You can have a short throw, low mass, large cone driver with low inductance like most PA woofers which as I mentioned before that can operate up in the 2-3K hz range with great fidelity. All the great cherished 1940's RCA theater systems still collected by serious audiophiles for their totally realistic bass, mid-bass, and midrange, again crossed over to a multi-cell horn at 2K hz.
Or you can have a high inductance, high mass, long throw design which makes it harder to push the cone and come back quickly to a stop, thus destroying the SQ in the mid-bass area, which is solved by keeping it from reproducing anything above, say...60hz which usually the reason for a x-over point below 80hz. It's all about INDUCTANCE ( think of a very powerful magnet to tightly control the cone of the driver that determines how clean/fast/tight...etc it is.) When JL came out with their W7 subwoofer which is the original Fathom.

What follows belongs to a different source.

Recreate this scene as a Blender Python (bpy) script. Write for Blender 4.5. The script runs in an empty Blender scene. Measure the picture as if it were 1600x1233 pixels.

This type of design they used only one word in their advertisements which was "TIGHT". at a car stereo event that I attended years ago they put the W7 driver in a Volkswagen Beetle for their demo car but the company across the aisle from them would demo their woofer which was much more accurate and Tighter sounding , then they would get done with their demo and tell people to go across and sit in the VW Beetle and then come back and let them know what they thought, and everybody came back and as one guy commented "man that is one boomy subwoofer"


High INDUCTANCE designs act in the same manner of worn-out Springs on a 57 Lincoln Continental as you compress and want the spring to come back and immediately stop, but it doesn't , it goes up and down and up and down till it finally slows down and returns to the original position. The exact same thing happens with speakers of a very small magnet/ high inductance design that cannot control the driver, so the driver doesn't stop moving by the time another signal is put in causing very large amounts of distortion and boom. Sizes of drivers are relevant. Just like the TOTL Legacy Valor, 86K dollar speakers that uses a 14" Midwoofer, 14" Bass, and (2) 12" subwoofers.
So the answer to your question as to how can a 15in woofer accurately reproduce frequencies up to 120-130hz is in the above article. Drop the names Subs,Woofers,Mid-bass and look at only how accurate the driver is in that specific range, no matter what name you call it. All the hundreds of speakers through the years that have used a driver of this size crossed over WAY farther up have done so because they used accurate drivers with very fast transient response. These are designs that don't get "muddy/boomy" when used above 80hz or so. Gold Sound years ago designed their High Fidelity speakers using a quick and accurate JBL/very low inductance figure woofer (usually 15 inches) and they would run them up to 400 Hertz and then it would be crossed over to the mid-range driver which would always run from 400 Hertz to 2,500 Hertz so that there would be no Crossovers in the critical vocal and mid-range area.

We are interested in this discussion. I'm sure Ivan appreciates you asking for his specific input.